Прекрасны строки его письма к Гнедичу. Оно дышит гордостью за воинский подвиг соотечественников, жаждой мира и удивлением перед страстями бурного моря жизни:
«Я видел Париж сквозь сон или во сне. Ибо не сон ли мы видели по совести? Не во сне ли и теперь слышим, что Наполеон отказался от короны, что он бежит... Мудрено, мудрено жить на свете, милый друг!.. Все ожидают мира. Дай бог! Мы все желаем того. Выстрелы надоели, а более всего плач и жалобы несчастных жителей, которые вовсе разорены по большим дорогам. Остался пепл один в наследство сироте».
Все в этом письме — нравственная чистота, состраданье, раздумье, — решительно все вызывает у потомков чувство благодарности к автору.
В наших ночных чтениях мы сроднились с Батюшковым, он приблизился к нам из хрестоматийного далека, стал своим, нужным. Да, только критические дни в жизни народа определяют настоящую цену его художников и заново пересматривают их репутацию. Батюшков выдержит любое испытание — на многие годы вперед..
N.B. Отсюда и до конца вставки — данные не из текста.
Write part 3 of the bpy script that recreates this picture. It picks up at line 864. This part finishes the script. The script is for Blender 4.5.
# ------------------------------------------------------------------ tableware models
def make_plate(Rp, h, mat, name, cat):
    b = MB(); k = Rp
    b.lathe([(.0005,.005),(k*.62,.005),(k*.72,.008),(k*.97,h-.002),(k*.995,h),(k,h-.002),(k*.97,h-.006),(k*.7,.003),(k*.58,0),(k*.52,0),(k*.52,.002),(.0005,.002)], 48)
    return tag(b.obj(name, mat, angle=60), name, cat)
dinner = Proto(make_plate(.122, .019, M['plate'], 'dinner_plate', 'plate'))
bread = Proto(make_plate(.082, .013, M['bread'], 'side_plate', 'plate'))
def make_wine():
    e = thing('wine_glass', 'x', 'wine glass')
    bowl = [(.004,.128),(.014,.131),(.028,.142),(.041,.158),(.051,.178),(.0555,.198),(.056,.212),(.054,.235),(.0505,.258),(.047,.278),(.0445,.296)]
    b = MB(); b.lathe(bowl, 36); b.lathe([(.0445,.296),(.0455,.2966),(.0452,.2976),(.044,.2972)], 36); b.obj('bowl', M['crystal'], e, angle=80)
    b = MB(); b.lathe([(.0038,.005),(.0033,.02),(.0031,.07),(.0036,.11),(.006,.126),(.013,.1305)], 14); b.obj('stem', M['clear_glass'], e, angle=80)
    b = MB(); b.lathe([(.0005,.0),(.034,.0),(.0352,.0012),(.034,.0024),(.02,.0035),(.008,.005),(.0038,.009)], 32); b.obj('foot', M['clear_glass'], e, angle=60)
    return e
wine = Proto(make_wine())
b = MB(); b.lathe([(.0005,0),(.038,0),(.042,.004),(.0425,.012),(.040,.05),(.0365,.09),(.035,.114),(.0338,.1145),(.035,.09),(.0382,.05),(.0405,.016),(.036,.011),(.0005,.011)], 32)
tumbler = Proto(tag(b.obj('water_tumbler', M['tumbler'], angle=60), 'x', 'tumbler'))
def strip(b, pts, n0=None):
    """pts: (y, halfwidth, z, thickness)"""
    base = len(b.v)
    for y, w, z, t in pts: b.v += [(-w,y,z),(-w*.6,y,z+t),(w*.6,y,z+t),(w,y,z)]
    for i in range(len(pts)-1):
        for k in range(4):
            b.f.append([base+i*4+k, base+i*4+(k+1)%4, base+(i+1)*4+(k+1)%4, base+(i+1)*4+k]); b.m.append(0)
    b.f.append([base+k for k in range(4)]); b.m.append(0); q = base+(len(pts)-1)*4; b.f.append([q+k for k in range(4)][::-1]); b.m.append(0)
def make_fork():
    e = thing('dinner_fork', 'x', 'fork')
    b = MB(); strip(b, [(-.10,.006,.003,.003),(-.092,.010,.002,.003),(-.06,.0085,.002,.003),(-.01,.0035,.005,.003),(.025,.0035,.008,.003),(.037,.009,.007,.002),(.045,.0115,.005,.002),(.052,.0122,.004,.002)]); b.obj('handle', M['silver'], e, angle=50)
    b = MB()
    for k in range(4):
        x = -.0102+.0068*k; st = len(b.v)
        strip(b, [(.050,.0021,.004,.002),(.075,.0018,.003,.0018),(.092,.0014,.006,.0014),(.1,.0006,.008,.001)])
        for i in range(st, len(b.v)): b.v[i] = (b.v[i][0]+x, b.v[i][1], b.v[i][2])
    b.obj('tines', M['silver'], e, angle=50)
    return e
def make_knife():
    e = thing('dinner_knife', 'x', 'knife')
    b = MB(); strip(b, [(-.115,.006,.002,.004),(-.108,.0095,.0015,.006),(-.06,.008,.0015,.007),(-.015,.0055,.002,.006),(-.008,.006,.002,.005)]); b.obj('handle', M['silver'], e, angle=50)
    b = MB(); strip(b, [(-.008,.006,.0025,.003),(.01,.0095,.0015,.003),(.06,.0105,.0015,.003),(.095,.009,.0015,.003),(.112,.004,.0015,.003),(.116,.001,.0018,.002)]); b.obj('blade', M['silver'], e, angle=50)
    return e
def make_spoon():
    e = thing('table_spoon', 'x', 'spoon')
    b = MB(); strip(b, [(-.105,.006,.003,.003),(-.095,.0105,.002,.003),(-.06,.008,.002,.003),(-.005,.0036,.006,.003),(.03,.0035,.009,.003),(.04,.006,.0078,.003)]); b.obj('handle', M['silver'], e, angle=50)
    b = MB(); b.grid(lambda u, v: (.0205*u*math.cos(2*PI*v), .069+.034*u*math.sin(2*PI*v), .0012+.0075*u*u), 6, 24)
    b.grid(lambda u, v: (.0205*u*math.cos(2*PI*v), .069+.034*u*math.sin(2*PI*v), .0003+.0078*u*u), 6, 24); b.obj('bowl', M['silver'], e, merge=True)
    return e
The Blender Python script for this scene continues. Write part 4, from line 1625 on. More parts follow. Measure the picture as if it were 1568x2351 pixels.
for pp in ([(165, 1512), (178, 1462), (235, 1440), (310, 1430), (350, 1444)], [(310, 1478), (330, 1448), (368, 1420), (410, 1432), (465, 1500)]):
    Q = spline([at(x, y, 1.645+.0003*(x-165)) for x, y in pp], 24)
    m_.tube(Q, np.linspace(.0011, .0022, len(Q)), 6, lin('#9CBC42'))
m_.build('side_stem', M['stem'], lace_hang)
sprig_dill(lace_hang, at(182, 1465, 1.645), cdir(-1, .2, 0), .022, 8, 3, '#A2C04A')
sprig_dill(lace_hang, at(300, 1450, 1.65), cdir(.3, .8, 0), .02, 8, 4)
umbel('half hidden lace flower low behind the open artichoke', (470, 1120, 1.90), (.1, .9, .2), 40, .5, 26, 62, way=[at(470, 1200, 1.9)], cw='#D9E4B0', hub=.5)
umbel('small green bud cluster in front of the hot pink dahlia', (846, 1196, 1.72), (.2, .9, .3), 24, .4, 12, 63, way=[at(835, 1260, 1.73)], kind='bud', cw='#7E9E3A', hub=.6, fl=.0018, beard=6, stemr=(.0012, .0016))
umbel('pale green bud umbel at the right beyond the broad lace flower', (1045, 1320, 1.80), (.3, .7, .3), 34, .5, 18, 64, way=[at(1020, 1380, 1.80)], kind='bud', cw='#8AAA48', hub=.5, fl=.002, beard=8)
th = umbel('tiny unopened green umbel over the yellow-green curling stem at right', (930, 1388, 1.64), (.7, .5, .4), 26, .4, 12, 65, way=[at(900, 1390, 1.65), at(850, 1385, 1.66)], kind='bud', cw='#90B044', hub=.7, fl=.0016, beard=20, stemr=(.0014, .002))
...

Смотрю на его портрет 1815 года кисти Кипренского — вьющиеся светлые волосы ниспадают на высокий лоб, задумчивый взгляд под чуть приподнятыми в легком удивлении бровями, добрая полуулыбка на полных губах. Он еще в военной форме, но офицерский его внеслужебный сюртук с контрпогончиками распахнут. Поэт — дома, он сидит в кресле с высокой спинкой: наверно, принимает друзей или одного Гнедича и внемлет его рассказу. А потом сам без устали станет вспоминать события войны, и тень Петина, тень друга, неслышно явится его взору, и поэт с горькой трезвостью произнесет поразительную эпитафию:
«Имя молодого Петина изгладится из памяти людей. Ни одним блестящим подвигом он не ознаменовал течения своей краткой жизни, но зато ни одно воспоминание не оскорбит его памяти. Исполняя свой долг, был он добрым сыном, верным другом, неустрашимым воином: этого мало для земного бессмертия».
Так судил Батюшков о воинском и гражданском долге, о бессмертии, о жизни.
Болотову и Батюшкову, людям разной судьбы и разных эпох, равно повезло. Они смогли в срок собственной жизни связать начала и концы главных событий своего времени. Вот благодаря чему мы с Павленко за один тот месяц глубокой осени 1941 года мысленно повторили их путь от звуков первых военных труб до последнего дня двух войн глубокой старины, побывали в двух столицах побежденных Россией государств. Болотов привел нас в Берлин прусского короля Фридриха, мечтавшего о господство в Европе, Батюшков — в наполеоновский Париж, откуда император желал диктовать свои законы всему континенту.
Теперь, спустя столько лет после тех двух войн, Советскому Союзу, его армии, потомкам гренадер Салтыкова и Кутузова, соединившимся в единой военной силе с сыновьями всех народов, населяющих нашу огромную страну, предстояло разбить войско Гитлера и водрузить победные знамена на стенах столицы рейха. Народ наш верил: так и будет!
За окном шел снег. Осень сорок первого перевалила на зиму. В открытую форточку я видел два ряда обледенелых надолб. Они перекрывали улицу «Правды» чуть дальше здания редакции. Москва была готова ко всему, но, к счастью, надолбы эти не пригодились. Всходила заря нашего наступления. Впереди был длинный, долгий путь: от Москвы до Берлина.
Вчера мы ходили с Павленко на Красную площадь. Кремлевские башни побелели от снега. В старину русские крепости строились из очень прочных «кремлевых» деревьев — крепость получала название «кремль».
На древнем новгородском наречье слово «кремляк» означало — человек твердого характера. Мы говорили про то, что ленинская идея прирастила силу народу, дала ему путеводную звезду. Миллионами алых звездочек горела она сейчас на пилотках и шапках бойцов Советской Армии. «Советские люди — кремлевые люди!» — написал я той же ночью в передовой статье для газеты.